En el intrincado entramado de la relación energética entre México y Estados Unidos, la vulnerabilidad de nuestra nación ante eventos climáticos extremos ha quedado al descubierto. Hace tres años la crisis en Texas, provocada por la tormenta Uri, no solo expuso la fragilidad de la dependencia mexicana del gas natural texano, sino que también reveló la falta de medidas preventivas y la ausencia de una estrategia sólida para garantizar la seguridad energética en el noreste del país.
En Nuevo León nos sirvió como un claro llamado de atención, una advertencia que debería haber incitado a México a tomar medidas proactivas para evitar escenarios similares en el futuro. Sin embargo, esta semana, la reciente situación climática en Texas, que ha afectado nuevamente el suministro de gas natural, destaca la inacción y la falta de una estrategia integral para garantizar un suministro de energía confiable y sostenible.
El vínculo energético entre México y Texas, que representa más del 80% de la dependencia mexicana del gas estadunidense, se ha promocionado como un impulsor del desarrollo industrial en el norte del país.
Aunque el al gas natural texano ha sido beneficioso en términos de costos y relativamente limpio en comparación con los derivados del petróleo, la concentración de la dependencia en una única fuente y en una región geográfica específica ha demostrado ser un riesgo considerable.
En contraste, del otro lado de la frontera han tomado medidas decisivas para enfrentar las consecuencias de eventos climáticos extremos. Desde la tormenta Uri han invertido significativamente en capacidad de almacenamiento con baterías, aumentando su capacidad a 5.09 gigavatios. Además, han diversificado su matriz energética, convirtiéndose en un líder en la generación de energía renovable, con incrementos notables en las capacidades eólica y solar.
En México, la falta de inversión en capacidad de almacenamiento es evidente y preocupante. Con datos de la Secretaría de Energía, apenas contamos con dos días de almacenamiento de gas natural; el país está mal equipado para hacer frente a contingencias prolongadas. La cancelación de proyectos clave, como la red de transmisión desde el Istmo de Tehuantepec y la conexión entre Sonora y Tijuana, muestra una falta de previsión y una desconexión entre el discurso gubernamental y la realidad operativa.
Una preocupación adicional es la falta de interconexión para aproximadamente 4 gigawatts de capacidad renovable ya instalada en el país. La burocracia y la falta de permisos impiden que estas fuentes de energía se conecten a la red mexicana, una situación que subraya la falta de coherencia entre la retórica sobre soberanía energética y la realidad práctica.

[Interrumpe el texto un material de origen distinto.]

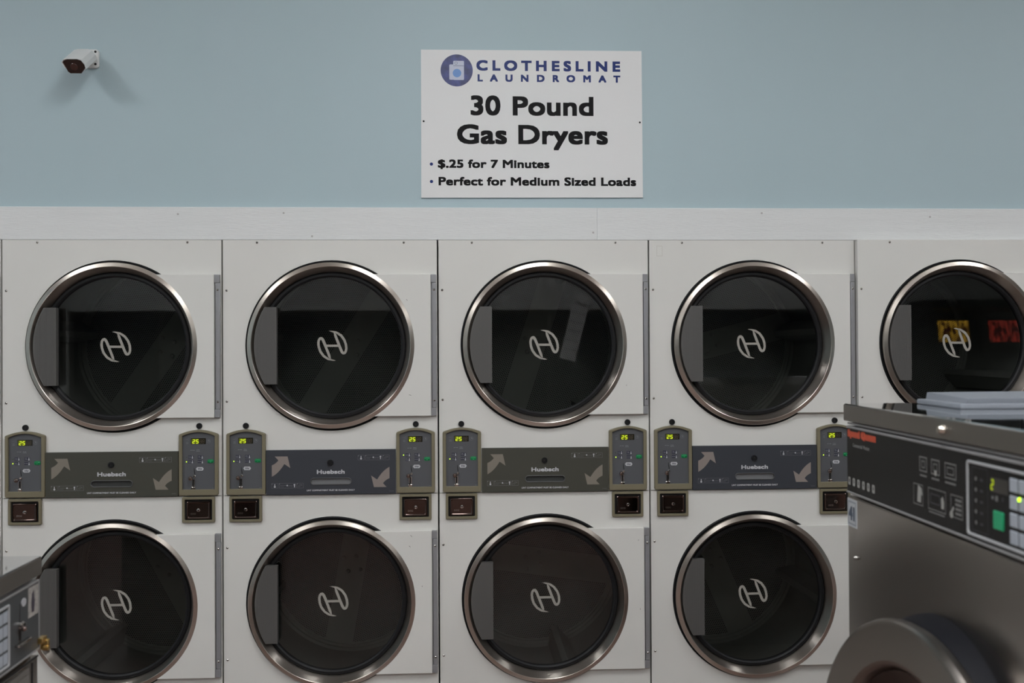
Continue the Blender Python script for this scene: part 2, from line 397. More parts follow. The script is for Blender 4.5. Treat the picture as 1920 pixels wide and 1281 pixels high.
def arch(x0, x1, z0, zc, rise, d, y, r=.007, n=14):
    """outline with an arched top; d = inset"""
    x0 += d; x1 -= d; z0 += d; zc -= d; W = x1-x0; p = []
    r = max(.0015, r-d)
    for cx, a in ((x0+r, PI), (x1-r, 1.5*PI)):
        for i in range(4): t = a+PI/2*i/3; p.append((cx+r*math.cos(t), y, z0+r+r*math.sin(t)))
    for cx, s in ((x1-r, 0),):
        for i in range(4): t = PI/2*i/3*.82; p.append((cx+r*math.cos(t), y, zc-r+r*math.sin(t)))
    for i in range(1, n): u = i/n; x = x1-r+(x0+r-(x1-r))*u; p.append((x, y, zc+rise*(1-(2*u-1)**2)))
    for i in range(4): t = PI-PI/2*(3-i)/3*.82; p.append((x0+r+r*math.cos(t), y, zc-r+r*math.sin(t)))
    return p
W_, ZB, ZT = .1440, .9905, 1.2195
def ctl_frame(b):
    A = lambda d, y: arch(0, W_, ZB, ZT, .0135, d, y)
    I = lambda d, y: arch(.0125-d, W_-.0130+d, ZB+.0225-d, ZT-.0085+d, .0135, 0, y, r=.002)
    loft(b, [A(0, .001), A(0, -.0110), A(.0008, -.0130), A(.0026, -.0140), I(.0012, -.0140), I(.0003, -.0133), I(0, -.0120), I(0, -.0040)])
def ctl_face(b):
    p = arch(.012, W_-.0125, ZB+.022, ZT-.008, .0135, 0, 0, r=.002); prism(b, [(q[0], q[2]) for q in p], -.0060, .0005)
FX, FZ, U_ = .0130, ZB+.0225, .000227
def fx(px): return FX+(px-170)*U_
def fz(pz): return FZ+(1095-pz)*U_
def ctl_print(b):
    y = -.0063
    text(b, 'HIGH', fx(265), fx(302), fz(566), .0016, y, .0001); text(b, 'TEMP', fx(265), fx(302), fz(584), .0016, y, .0001)
    text(b, 'MED', fx(265), fx(298), fz(638), .0016, y, .0001); text(b, 'TEMP', fx(265), fx(302), fz(656), .0016, y, .0001)
    text(b, 'LOW', fx(420), fx(450), fz(562), .0016, y, .0001); text(b, 'TEMP', fx(420), fx(460), fz(580), .0016, y, .0001)
    text(b, 'NO HEAT', fx(414), fx(470), fz(646), .0016, y, .0001)
    for X, Z in ((325, 570), (325, 645), (484, 572), (486, 648)):
        flat(b, circ(fx(X), fz(Z+12), .0026, 12), y); rect(b, fx(X-5), fx(X+5), fz(Z+6), fz(Z-22), y-.0001)
    text(b, 'ACTION', fx(295), fx(360), fz(460), .0016, y, .0001); text(b, 'CYCLE', fx(392), fx(438), fz(455), .0016, y, .0001); text(b, 'STATUS', fx(390), fx(443), fz(476), .0016, y, .0001)
    pts = circ(fx(590), fz(310), .0062, 20); stroke(b, pts+[pts[0]], .0007, y, mi=1)
    stroke(b, [(fx(590), fz(292)), (fx(590), fz(312)), (fx(604), fz(312))], .0007, y, mi=0)
    stroke(b, [(fx(212), fz(285)), (fx(240), fz(285)), (fx(268), fz(258)), (fx(268), fz(305)), (fx(240), fz(285))], .0006, y, mi=1)
    for q in (325, 340, 352): rect(b, fx(222), fx(262), fz(q), fz(q-4), y, 1)
    rect(b, fx(638), fx(684), fz(1082), fz(1078), y, 1)
def ctl_buttons(b):
    for X0, X1, Z0, Z1 in ((258, 345, 598, 542), (410, 500, 598, 542), (258, 345, 668, 616), (410, 500, 668, 616)): box(b, fx(X0), fx(X1), -.00615, -.0055, fz(Z0), fz(Z1))
def display(b): box(b, fx(303), fx(542), -.0066, -.0058, fz(358), fz(262), .0003, 1)
def display_glow(b): rect(b, fx(312), fx(432), fz(352), fz(270), -.0067)
def digits(b):
    for i, ch in enumerate('25'): seven(b, ch, fx(330+i*55), fz(343), .0072, .0128, -.0069, .0018, 0)
    for i in range(2): seven(b, '8', fx(444+i*42), fz(343), .0058, .0135, -.0068, .0013, 1)
def start_button(b):
    prism(b, rrect(fx(568), fx(668), fz(668), fz(606), .004), -.0075, -.0055); loft(b, [[(x, -.0075, z) for x, z in circ(fx(618), fz(637), .010, 20, 0, .0058)], [(x, -.0092, z) for x, z in circ(fx(618), fz(637), .007, 20, 0, .0038)]], False, True)
def start_print(b): text(b, 'START', fx(582), fx(654), fz(628), .0018, -.0094, .0001); flat(b, [(fx(612), fz(655)), (fx(624), fz(655)), (fx(618), fz(645))], -.0094)
def price_tag(b):
    zc = fz(761); prism(b, [(fx(382), zc), (fx(402), fz(790)), (fx(488), fz(790)), (fx(508), zc), (fx(488), fz(733)), (fx(402), fz(733))], -.0066, -.0058)
def price_text(b): text(b, '25¢', fx(414), fx(476), fz(774), .0060, -.0068, .0004)
def coin_slit(b): stroke(b, [(fx(352), fz(742)), (fx(356), fz(790)), (fx(364), fz(850))], [.001, .0026, .0030], -.0063)
def coin_mech(b):
    lathe(b, [(0, -.0105), (.0030, -.0105), (.0046, -.009), (.0046, -.006)], 20, fx(360), fz(880))
    rect(b, fx(318), fx(364), fz(1052), fz(930), -.00625)
    box(b, fx(300), fx(378), -.0105, -.006, fz(1072), fz(1055), .0015); lathe(b, [(0, -.0085), (.0072, -.0080), (.0085, -.006)], 24, fx(340), fz(1072))
def coin_channel(b): rect(b, fx(327), fx(352), fz(1048), fz(936), -.0065)
def coin_knob(b): lathe(b, [(0, -.030), (.0045, -.0290), (.0074, -.0255), (.0080, -.022), (.0068, -.018), (.0030, -.0155), (.0026, -.006)], 24, fx(312), fz(908))
def led(b): lathe(b, [(0, -.0082), (.0014, -.0078), (.0021, -.006)], 14)
# coin box (own frame: x 0..0.119, z 0.8903..0.985)
def coin_frame(b):
    Q = lambda d, y: [(p[0], y, p[1]) for p in rrect(d, .1190-d, .8903+d, .9855-d, .004)]
    loft(b, [Q(0, .001), Q(0, -.0095), Q(.0015, -.0115), Q(.0085, -.0115), Q(.0095, -.0105), Q(.0095, -.003)])
    box(b, .0090, .1100, -.0030, .0005, .8990, .9770, mi=1)
def coin_door(b):
    Q = lambda d, y, s=0: [(p[0], y, p[1]) for p in rrect(.0160+d, .1030-d, .9040+d, .9690-d, .004)]
    loft(b, [Q(0, -.002), Q(0, -.0090), Q(.0010, -.0110), Q(.0030, -.0125), Q(.0055, -.0120), Q(.0075, -.0105)], False, True)
def coin_lock(b): lathe(b, [(.0030, -.0120), (.0036, -.0135), (.0062, -.0130), (.0070, -.0100)], 24, .0605, .9365); box(b, .0597, .0613, -.0118, -.0100, .9325, .9385)
def coin_digits(b):
    for i in range(3):
        p = circ(.0340+.0068*i, .9235, .0022, 10, 0, .0030); stroke(b, p+[p[0]], .0010, -.0113, -.0104)
# lint panel
def lint(b):
    x0, x1, z0, z1, y = .1620, .6405, .9895, 1.1550, -.0125
    gx0, gx1, gz0, gz1 = .3256, .4756, 1.0262, 1.0495
    H = rrect(gx0, gx1, gz0, gz1, (gz1-gz0)/2-.0001, 12); n = len(H); O = []
    cx, cz = (gx0+gx1)/2, (gz0+gz1)/2
    for p in H:
        dx, dz = p[0]-cx, p[1]-cz; k = min(((x1-cx) if dx > 0 else (cx-x0))/max(abs(dx), 1e-9), ((z1-cz) if dz > 0 else (cz-z0))/max(abs(dz), 1e-9)); O.append((cx+dx*k, cz+dz*k))
    for q in ((x0, z0), (x1, z0), (x1, z1), (x0, z1)):
        i = min(range(n), key=lambda i: (O[i][0]-q[0])**2+(O[i][1]-q[1])**2); O[i] = q
    S = lambda P, y, g=0: [(cx+(p[0]-cx)*(1+g), y, cz+(p[1]-cz)*(1+g*3)) for p in P]
    loft(b, [[(p[0], .001, p[1]) for p in O], [(p[0], y, p[1]) for p in O], [(p[0], y, p[1]) for p in H], S(H, y-.0012, -.004), S(H, y+.001, -.012), S(H, y+.010, -.02)], False, True)
def grip_rim(b):
    H = lambda d, y: [(p[0], y, p[1]) for p in rrect(.3256-d, .4756+d, 1.0262-d, 1.0495+d, .01155+d, 12)]
    loft(b, [H(.0012, -.0124), H(.0010, -.0145), H(.0000, -.0150), H(-.0012, -.0140), H(-.0016, -.006)])
def bez(a, c, b_, n=8): return [((1-t)**2*a[0]+2*t*(1-t)*c[0]+t*t*b_[0], (1-t)**2*a[1]+2*t*(1-t)*c[1]+t*t*b_[1]) for t in [i/n for i in range(n+1)]]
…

Además, la falta de previsión económica para cubrirse ante la volatilidad en los precios del gas pone a México en una posición arriesgada. El país enfrenta la posibilidad de pagar multas millonarias en caso de un aumento abrupto en los precios del gas, lo cual expone a la economía a riesgos financieros innecesarios.
Más allá de la idea de soberanía energética, lo que necesitamos en el noreste de México es seguridad energética.
Esto implica no solo depender de una sola fuente de suministro, sino diversificar nuestras fuentes de energía y garantizar una capacidad de almacenamiento adecuada para enfrentar eventos climáticos imprevistos.
En pleno 2024 enfrentamos desafíos energéticos significativos que requieren una acción inmediata y sostenida.
Para muestra un botón, ayer en el municipio más rico de Nuevo León reportaron sectores sin energía, de Alfonso Reyes hasta Vasconcelos, de Degollado a Guillermo Prieto; es decir, en pleno casco sampetrino.
La seguridad energética no debe ser simplemente un eslogan, debe convertirse en la columna vertebral de nuestras políticas energéticas. El Estado mexicano tiene la responsabilidad de liderar este cambio hacia una matriz energética más resiliente, sostenible, donde no solo resolvamos energía para el nearshoring, sino para la gente.